Ya tenemos ‘madres sinodales’ en un sínodo que ha dejado de ser la asamblea de obispos definida por Pablo VI. Tanta insistencia en que los tradicionalistas acaten el Concilio Vaticano II mientras Roma hace mangas y capirotes con sus disposiciones.
El Papa Francisco, como informamos ayer, ha aprobado la participación de laicos y laicas en el Sínodo sobre la Sinodalidad, con una cuarta parte del voto total de la asamblea.
El obispo Grech, secretario del sínodo, ha sido el encargado de explicar lo inexplicable, a saber, que «la especificidad episcopal de la Asamblea sinodal no se ve afectada, sino incluso confirmada».
Las nuevas reglas se presentan como una alteración de la Constitución Apostólica Episcopalis Communio de 2018 del Papa Francisco, que estipula el gobierno y el funcionamiento del Sínodo de los Obispos.
El sínodo episcopal es una institución antiquísima en la Iglesia, pero que languideció durante siglos hasta retomarla y ‘resignificarla’ ese concilio de concilios que, por lo visto, fue el Vaticano II. “Tenemos la alegría de anunciaros Nos mismo la institución, tan deseada por este Concilio, de un Sínodo de los obispos, que, compuesto de obispos, nombrados la mayor parte por las Conferencias episcopales con nuestra aprobación, será convocado, según las necesidades de la Iglesia, por el Romano Pontífice, para su consulta y colaboración, cuando, para el bien general de la Iglesia, le parezca a Él oportuno”, exultaba Pablo VI en su motu proprio Apostolica sollicitudo de 15 Septiembre de 1965. “No es necesario añadir que esta colaboración del episcopado tiene que ser de gran beneficio a la Santa Sede y a toda la Iglesia, de modo particular al cotidiano trabajo de la Curia Romana, a la que estamos tan agradecidos por su valiosísima ayuda, y de la que, como los obispos en sus diócesis, también Nos tenemos permanentemente necesidad para nuestras solicitudes apostólicas”.
Pero, como dice el actual pontífice, no hay que temer a los cambios que, en este caso, significan la abolición del sínodo de obispos tal como se ha entendido siempre y, sobre todo, desde ese último concilio que constituye la referencia permanente y casi única del presente pontificado.
Que en un sínodo voten laicos y laicas puede o no ser oportuno, pero, desde luego, deja de ser, por definición, una asamblea de obispos. Es otra cosa, más moderna, más acorde al mundo: un sínodo de cuota.

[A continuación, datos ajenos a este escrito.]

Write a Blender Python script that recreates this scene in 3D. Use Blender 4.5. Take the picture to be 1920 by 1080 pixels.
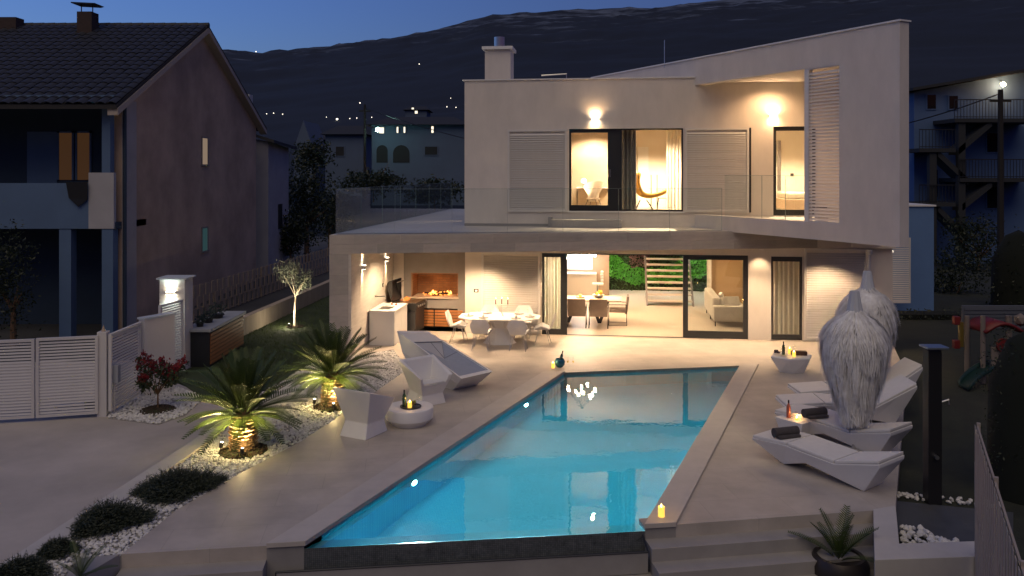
import bpy, bmesh, math, random
from mathutils import Vector, Matrix, noise
from mathutils.geometry import tessellate_polygon
R = math.radians
sc = bpy.context.scene
col = sc.collection
for o in list(bpy.data.objects): bpy.data.objects.remove(o)
random.seed(7)

# ------------------------------------------------------------------ camera, sky, sun, exposure
CAM_H, FPX, HOR = 4.7, 1550.0, 325.0          # eye height (m), focal length and horizon row in photo pixels
cam_d = bpy.data.cameras.new('camera'); cam = bpy.data.objects.new('camera', cam_d); col.objects.link(cam)
cam.location = (0, 0, CAM_H); cam.rotation_euler = (R(90), 0, 0)
cam_d.sensor_width = 36; cam_d.lens = FPX / 1920 * 36; cam_d.shift_y = -(540 - HOR) / 1920
cam_d.clip_start = 0.1; cam_d.clip_end = 20000
sc.camera = cam

world = bpy.data.worlds.new('World'); sc.world = world; world.use_nodes = True
wn = world.node_tree.nodes; wl = world.node_tree.links
for n in list(wn): wn.remove(n)
wo = wn.new('ShaderNodeOutputWorld'); wb = wn.new('ShaderNodeBackground'); sky = wn.new('ShaderNodeTexSky')
sky.sky_type = 'NISHITA'; sky.sun_disc = False
sky.sun_elevation = R(-2.0); sky.sun_rotation = R(-60); sky.altitude = 50
sky.air_density = 1.0; sky.dust_density = 1.0; sky.ozone_density = 3.6
wb.inputs['Strength'].default_value = 0.78
wl.new(sky.outputs[0], wb.inputs[0]); wl.new(wb.outputs[0], wo.inputs[0])

# weak, very soft afterglow from behind the camera
sun_d = bpy.data.lights.new('sun', 'SUN'); sun = bpy.data.objects.new('sun', sun_d); col.objects.link(sun)
sun_d.energy = 0.46; sun_d.angle = R(60); sun_d.color = (1.0, 0.81, 0.54)
sun.rotation_euler = Vector((0.12, 0.55, -0.83)).to_track_quat('-Z', 'Y').to_euler()
sc.view_settings.view_transform = 'Standard'; sc.view_settings.look = 'None'
sc.view_settings.exposure = 1.0; sc.view_settings.gamma = 1.0; sc.view_settings.use_curve_mapping = False
sc.cycles.use_denoising = True
sc.cycles.max_bounces = 8; sc.cycles.diffuse_bounces = 3; sc.cycles.glossy_bounces = 4
sc.cycles.transmission_bounces = 6; sc.cycles.transparent_max_bounces = 14
sc.cycles.caustics_reflective = False; sc.cycles.caustics_refractive = False
sc.cycles.sample_clamp_indirect = 4.0

# ------------------------------------------------------------------ where a pixel of the photo lies on a level or at a distance
def gp(px, py, z=0.0):
    d = FPX * (CAM_H - z) / (py - HOR)
    return Vector(((px - 960) * d / FPX, d, z))
def at(px, py, d): return Vector(((px - 960) * d / FPX, d, CAM_H - (py - HOR) * d / FPX))
HA = R(7.14); HO = Vector((0.87, 24.04, 0)); HU_ = Vector((math.cos(HA), -math.sin(HA), 0)); HV_ = Vector((math.sin(HA), math.cos(HA), 0))
def hw(s, w, z=0.0): return HO + HU_ * s + HV_ * w + Vector((0, 0, z))     # house frame -> world
def hl(p): q = Vector((p[0], p[1], 0)) - HO; return (q.dot(HU_), q.dot(HV_))
def hu(px, w=0.0):                                                         # along the facade
    t = (px - 960) / FPX
    return (t * (HO.y + HV_.y * w) - HO.x - HV_.x * w) / (HU_.x - t * HU_.y)
def hz(px, py, w=0.0):
    y = hw(hu(px, w), w).y
    return CAM_H - (py - HOR) * y / FPX

# ------------------------------------------------------------------ materials
MATS = {}
def mat(name, color, rough=0.6, metal=0.0, var=0.0, scale=4.0, bump=0.0, bscale=60.0, emit=None, estr=0.0, spec=0.5, stretch=None, color2=None, fac=0.5, trans=0.0, coat=0.0, subs=0.0, alpha=1.0):
    if name in MATS: return MATS[name]
    m = bpy.data.materials.new(name); m.use_nodes = True; MATS[name] = m
    nt = m.node_tree; N = nt.nodes; L = nt.links; p = N['Principled BSDF']
    p.inputs['Base Color'].default_value = (*color, 1); p.inputs['Roughness'].default_value = rough
    p.inputs['Metallic'].default_value = metal; p.inputs['Specular IOR Level'].default_value = spec
    if trans: p.inputs['Transmission Weight'].default_value = trans
    if coat: p.inputs['Coat Weight'].default_value = coat
    if alpha < 1: p.inputs['Alpha'].default_value = alpha
    if emit: p.inputs['Emission Color'].default_value = (*emit, 1); p.inputs['Emission Strength'].default_value = estr
    if var or bump or color2:
        tc = N.new('ShaderNodeTexCoord'); mp = N.new('ShaderNodeMapping'); L.new(tc.outputs['Object'], mp.inputs[0])
        if stretch: mp.inputs['Scale'].default_value = stretch
    if var or color2:
        nz = N.new('ShaderNodeTexNoise'); nz.inputs['Scale'].default_value = scale; nz.inputs['Detail'].default_value = 8; nz.inputs['Roughness'].default_value = .62
        L.new(mp.outputs[0], nz.inputs['Vector'])
        cr = N.new('ShaderNodeValToRGB'); L.new(nz.outputs['Fac'], cr.inputs[0])
        a = tuple(c * (1 - var) for c in color); b = color2 if color2 else tuple(min(1, c * (1 + var)) for c in color)
        cr.color_ramp.elements[0].position = max(0, fac - .22); cr.color_ramp.elements[1].position = min(1, fac + .22)
        cr.color_ramp.elements[0].color = (*a, 1); cr.color_ramp.elements[1].color = (*b, 1)
        L.new(cr.outputs[0], p.inputs['Base Color'])
        rr = N.new('ShaderNodeMapRange'); rr.inputs['To Min'].default_value = max(0, rough - .08); rr.inputs['To Max'].default_value = min(1, rough + .1)
        L.new(nz.outputs['Fac'], rr.inputs[0]); L.new(rr.outputs[0], p.inputs['Roughness'])
    if bump:
        nb = N.new('ShaderNodeTexNoise'); nb.inputs['Scale'].default_value = bscale; nb.inputs['Detail'].default_value = 5
        L.new(mp.outputs[0], nb.inputs['Vector'])
        bp = N.new('ShaderNodeBump'); bp.inputs['Strength'].default_value = bump; bp.inputs['Distance'].default_value = .02
        L.new(nb.outputs['Fac'], bp.inputs['Height']); L.new(bp.outputs[0], p.inputs['Normal'])
    return m

def glass_mat(name, tint=(0.93, 0.97, 0.97), refl=1.0, ior=1.5):
    if name in MATS: return MATS[name]
    m = bpy.data.materials.new(name); m.use_nodes = True; MATS[name] = m
    nt = m.node_tree; N = nt.nodes; L = nt.links
    for n in list(N): N.remove(n)
    o = N.new('ShaderNodeOutputMaterial'); mx = N.new('ShaderNodeMixShader'); t = N.new('ShaderNodeBsdfTransparent'); g = N.new('ShaderNodeBsdfGlossy')
    lwt = N.new('ShaderNodeLayerWeight'); lwt.inputs['Blend'].default_value = .5
    pw = N.new('ShaderNodeMath'); pw.operation = 'POWER'; pw.inputs[1].default_value = 5; L.new(lwt.outputs['Facing'], pw.inputs[0])
    f0 = ((ior - 1)/(ior + 1))**2; f = N.new('ShaderNodeMath'); f.operation = 'MULTIPLY_ADD'; f.inputs[1].default_value = 1 - f0; f.inputs[2].default_value = f0; L.new(pw.outputs[0], f.inputs[0])
    g.inputs['Roughness'].default_value = 0.01; g.inputs['Color'].default_value = (refl, refl, refl, 1); t.inputs['Color'].default_value = (*tint, 1)
    L.new(f.outputs[0], mx.inputs[0]); L.new(t.outputs[0], mx.inputs[1]); L.new(g.outputs[0], mx.inputs[2]); L.new(mx.outputs[0], o.inputs[0])
    return m

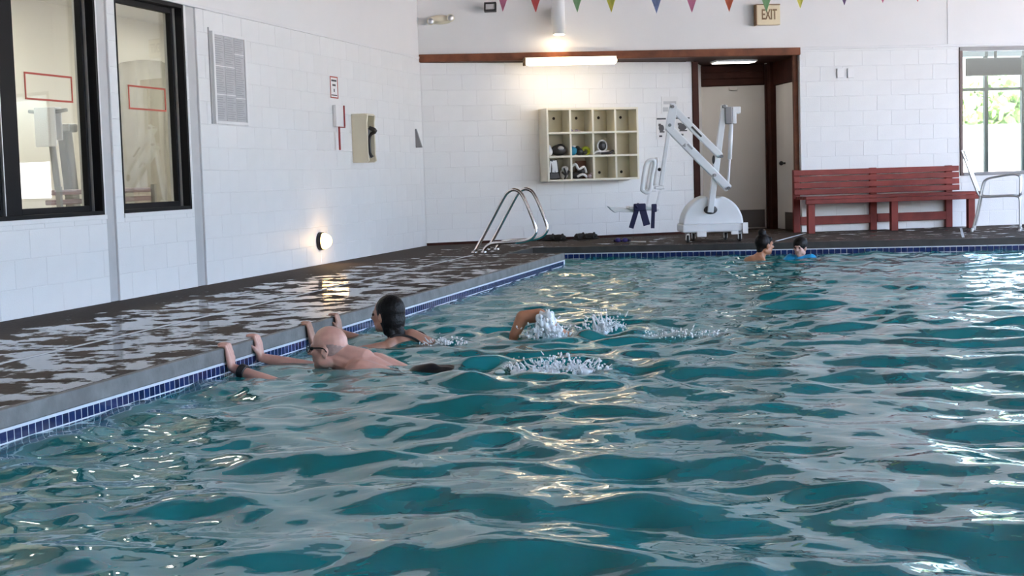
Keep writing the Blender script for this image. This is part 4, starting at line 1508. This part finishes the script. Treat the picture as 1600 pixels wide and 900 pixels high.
def hand(w, d, n, s_, curl=(1.35, .25, .15), k=1.0, spread=.0):
    w, d, n, s_ = Vector(w), Vector(d).normalized(), Vector(n).normalized(), Vector(s_).normalized()
    pr = []
    for i in range(4):
        t = (1.5 - i) * .0215 * k
        pr.append(('c', w + s_ * t * .55 + d * .012 * k, .016 * k, w + s_ * t + d * .085 * k, .0125 * k))
        p = w + s_ * t + d * .088 * k
        sc = (.95, 1.05, 1.0, .80)[i] * k
        a = 0
        dd = d
        for L_, c_, r0, r1 in ((.044, curl[0], .0102, .0092), (.028, curl[1], .0092, .0085), (.022, curl[2], .0085, .0072)):
            a += c_
            dd = (d * math.cos(a) + n * math.sin(a) + s_ * (1.5 - i) * spread).normalized()
            q_ = p + dd * L_ * sc
            pr.append(('c', p, r0 * k, q_, r1 * k))
            p = q_
    b0 = w + s_ * .026 * k + d * .030 * k
    b1 = b0 + (s_ * .75 + d * .65 + n * .1).normalized() * .036 * k
    b2 = b1 + (s_ * .25 + d * .8 + n * .5).normalized() * .030 * k
    pr.append(('c', b0, .0145 * k, b1, .0115 * k))
    pr.append(('c', b1, .0115 * k, b2, .0090 * k))
    return pr


def shell(P, rad, cen, keep, thick, name, m, parent, k=1.0, R3=None):
    """open patch of a head-sized ellipsoid, given thickness (short hair, caps)"""
    mb = B()
    nn, mm_ = 96, 60
    g = {}
    for j in range(mm_ + 1):
        for i in range(nn):
            th, ph_ = PI * j / mm_, 2 * PI * i / nn
            p = Vector((rad[0] * math.sin(th) * math.cos(ph_) + cen[0], rad[1] * math.sin(th) * math.sin(ph_) + cen[1], rad[2] * math.cos(th) + cen[2]))
            if keep(p):
                g[(i, j)] = mb.bm.verts.new(P(*p))
    for j in range(mm_):
        for i in range(nn):
            q_ = [g.get(x) for x in ((i, j), ((i + 1) % nn, j), ((i + 1) % nn, j + 1), (i, j + 1))]
            if all(q_):
                f = mb.bm.faces.new(q_); f.smooth = True
    o = mb.build(name, m, parent)
    sd_ = o.modifiers.new('t', 'SOLIDIFY'); sd_.thickness = thick * k; sd_.offset = 0
    return o


def eyes(P, parent, k=1.0):
    for sd_ in (1, -1):
        B().ell(P(.084, .032 * sd_, -.004), .011 * k, 12, 8).build('eye', M['eyew'], parent)


# --- man at the wall
man = thing('person', 'balding man in glasses holding the pool edge with both hands', 'person', (0, 0, 0), 0, 'swimmers in the pool')
hc = Vector((-3.03, 7.745, -.032))
hp, P, R3 = head(hc, (-1, -.02, -.01), (-.04, 0, 1), 1.03)
body = list(hp)
neck0, neck1 = P(-.03, 0, -.06), Vector((-2.865, 7.755, -.135))
body += [('c', neck0, .062, neck1, .080), ('c', P(-.055, 0, -.03), .055, Vector((-2.83, 7.755, -.115)), .075)]
SL, SR = Vector((-2.84, 7.565, -.235)), Vector((-2.84, 7.955, -.215))
body += [('c', SL, .070, Vector((-2.83, 7.755, -.165)), .105), ('c', SR, .070, Vector((-2.83, 7.755, -.165)), .105),
         ('c', (-2.80, 7.66, -.205), .115, (-2.50, 7.68, -.31), .115), ('c', (-2.80, 7.86, -.190), .115, (-2.50, 7.83, -.31), .115),
         ('c', (-2.80, 7.755, -.172), .10, (-2.66, 7.755, -.250), .10),
         ('c', (-2.52, 7.755, -.290), .120, (-2.36, 7.755, -.285), .125)]
for sy in (-1, 1):
    hip = Vector((-2.32, 7.755 + .09 * sy, -.285))
    kn = Vector((-1.90, 7.76 + .12 * sy, -.36 - .04 * sy))
    an = Vector((-1.50, 7.77 + .12 * sy, -.36 + .05 * sy))
    body += [('c', hip, .092, kn, .062), ('c', kn, .058, an, .038), ('c', an, .038, an + Vector((.10, 0, -.08)), .028), ('e', an + Vector((.03, 0, -.02)), (.05, .035, .035))]
# near (left) arm
wl_, el_ = Vector((-3.490, 7.465, -.114)), Vector((-3.19, 7.40, -.205))
body += [('c', SL, .056, el_, .044), ('c', el_, .043, wl_.lerp(el_, .2), .030), ('c', wl_.lerp(el_, .2), .029, wl_, .026)]
body += hand(wl_ + Vector((-.005, 0, .0)), (-.12, .02, 1), (-1, 0, 0), (0, 1, 0), (.14, 1.32, .25), 1.0)
# far (right) arm
wr_, er_ = Vector((-3.490, 7.86, -.108)), Vector((-3.18, 7.98, -.195))
body += [('c', SR, .056, er_, .046), ('c', er_, .045, wr_.lerp(er_, .25), .033), ('c', wr_.lerp(er_, .25), .032, wr_, .027)]
body += hand(wr_ + Vector((-.005, 0, .0)), (-.12, .0, 1), (-1, 0, 0), (0, -1, 0), (.14, 1.32, .25), 1.0)
remesh(body, .0055, 'body', M['skin_man'], man, 5)
eyes(P, man, 1.06)
shell(P, (.1005, .0785, .0955), (-.012, 0, .022), lambda p: p.x < -.016 and p.z < .045 + .5 * min(0, p.x + .05) - .02 * abs(p.y) / .08 and p.z > -.060, .003, 'short_hair', M['stubble'], man)
gl = B()
for sd_ in (1, -1):
    gl.tube([P(.104 , .034 * sd_ + .026 * math.cos(a), -.004 + .020 * math.sin(a)) for a in (i * PI / 5 for i in range(10))], .0028, 6, 2, True)
    gl.tube([P(.104, .060 * sd_, .004), P(.06, .078 * sd_, .004), P(.0, .086 * sd_, .002), P(-.02, .086 * sd_, -.02)], .0036, 6, 3)
gl.tube([P(.104, .010, .0), P(.110, 0, .004), P(.104, -.010, .0)], .003, 6, 3)
gl.build('glasses', M['black'], man)
wt = B()
ax = (wl_ - el_).normalized()
o1, o2 = ax.orthogonal().normalized(), None
o2 = ax.cross(o1)
cwt = wl_.lerp(el_, .23)
for off in (-.016, -.006, .004, .014):
    wt.tube([cwt + ax * off + (o1 * math.cos(a) + o2 * math.sin(a)) * .0365 for a in (i * PI / 7 for i in range(14))], .0075, 8, 2, True)
wt.build('wristwatch', M['swimblack'], man)
remesh([('c', (-2.50, 7.755, -.270), .130, (-2.34, 7.755, -.272), .134), ('c', (-2.34, 7.665, -.275), .105, (-2.08, 7.63, -.32), .095), ('c', (-2.34, 7.845, -.275), .105, (-2.08, 7.88, -.31), .092),
        ('c', (-2.50, 7.72, -.185), .055, (-2.42, 7.73, -.168), .05), ('c', (-2.40, 7.79, -.18), .045, (-2.33, 7.79, -.175), .04)], .009, 'swim_shorts', M['swimblack'], man, 3)

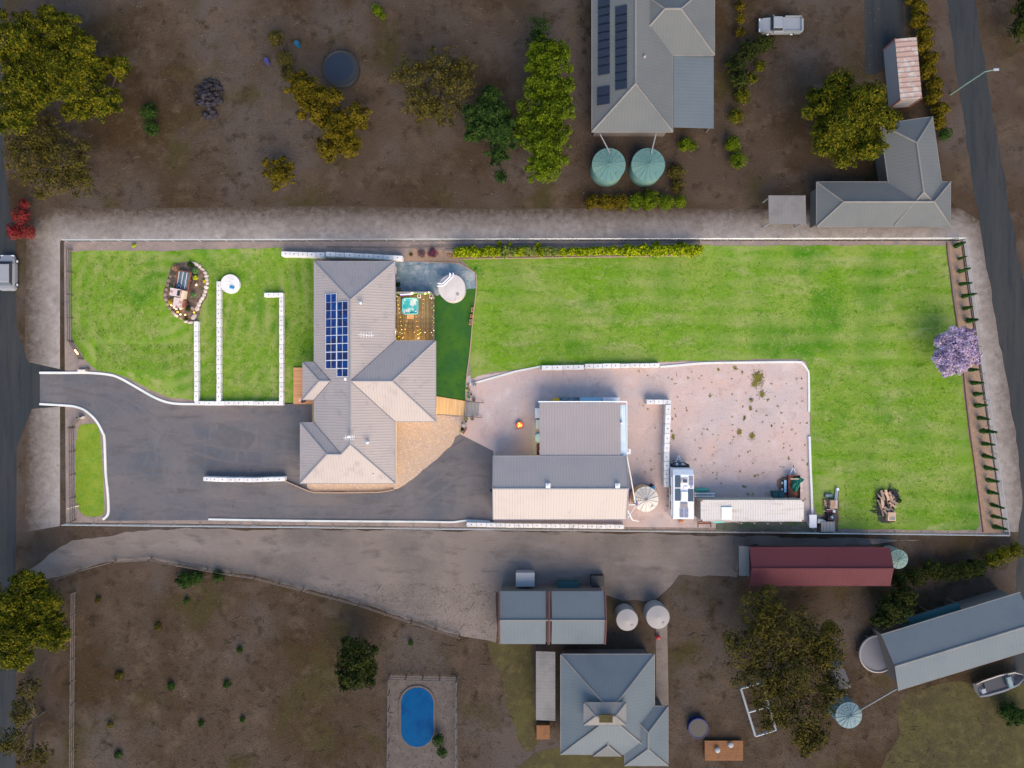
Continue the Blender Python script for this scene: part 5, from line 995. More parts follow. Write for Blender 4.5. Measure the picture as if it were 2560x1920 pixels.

Pero las innovaciones, tan del gusto vaticano, son del tipo al que nos tiene acostumbrados Francisco: muy efectistas y de apariencia participativa, pero manteniendo todo el control en sus manos. Porque esas setenta personas no obispos (sacerdotes, diáconos, mujeres consagradas y laicos) que sustituyen a los revisores del sínodo los elegirá personalmente Francisco de una lista de 140 personas, presentadas por las distintas conferencias episcopales y por la Asamblea de Patriarcas de las Iglesias Católicas Orientales. Serán de la cuerda del Papa, dirán lo que desee el Papa, pero el Papa podrá presentar sus voces como la voz del pueblo de Dios.
Y la paridad, claro, porque la mitad de estos participantes no episcopales tienen que ser mujeres. Estos setenta tienen derecho a voto, aunque no pueden superar más de una cuarta parte del voto total de la asamblea.